The initiative is in fact valid, in principle, from a capitalist point of view. One doesn’t necessarily have to have socialist tendencies—although there is nothing wrong with those who do—in order to support salary caps for executives, only rational and realistic ones.
According to Israeli corporate law, directorates and shareholders are responsible for overseeing executives and setting salary levels. But in truth, it is a well-known secret that the shareholders of public companies are indifferent; that directorates often function as rubber stamps; and that those who control the companies often collaborate with executives in order to promote their own personal agendas. A good example is the decision to regulate bank stocks, which was made over twenty years ago, but was never discussed at any of the board meetings of the five banks that were involved in the scandal that led to their nationalization. Despite some minor improvements, the situation has remained unchanged—shareholders and directorates are incapable of overseeing executives.
Lawsuits calling for limiting executives’ salaries are likewise unsuccessful. The right to press charges belongs either to indifferent shareholders or to the companies themselves, which usually refrain from pressing charges against their own executives. The will to press charges is further weakened by the extended nature of the procedures that often characterizes Israel’s judicial system, their high costs, the courts’ lack of expertise, and the potential defendants’ “deep pockets”. Oversight through the market’s own powers is also not viable because there is often a lack of any real competition.
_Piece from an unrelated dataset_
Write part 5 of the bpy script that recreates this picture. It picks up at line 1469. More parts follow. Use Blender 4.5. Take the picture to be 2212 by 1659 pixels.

The decision to publicize executive salaries has had the opposite effect of what was initially intended and has led many executives to demand pay rises in order to match those of their counterparts in other companies. The inadequacy of corporate, legal and economic oversight justifies the call for legislative intervention.
It is widely accepted that executive salaries ultimately serve society’s greatest interest—increasing the value of stocks. Therefore, one might assume that there is nothing wrong with shareholders’ agreement to pay exorbitant salaries to the executives of “their own” companies. This too is inaccurate because companies are not the property of their shareholders, but rather ownerless legal entities. A company is a team of people working together—the employees’ hard work, the credit provided by creditors and the national infrastructure are all no less essential than the shareholders’ investments. Exorbitant executive salaries, even when endorsed by shareholders, may not be in the interests of the rest of the company and, thus, are counterproductive. Because the others have no say in deciding and overseeing executive salaries, legislation to protect them and to prevent discrimination against them in favor of executives must be passed.
As for the fear of a Brain Drain, it is groundless. For many years, American companies have been paying their executives far more than those in Europe or Asia. When Daimler-Benz merged with Chrysler, it became apparent that the American CEO earned ten times more than his German counterpart and more than the entire German Board of Directors put together. If Europeans and Asians are not emigrating, it is safe to assume that our own executives will likewise be content with less, especially at a time when voices calling for limiting executive salaries are being heard throughout the West.
Prof. Yedidia Z. Stern is Vice President of Research at the Israel Democracy Institute and Professor of Law at Bar-Ilan University.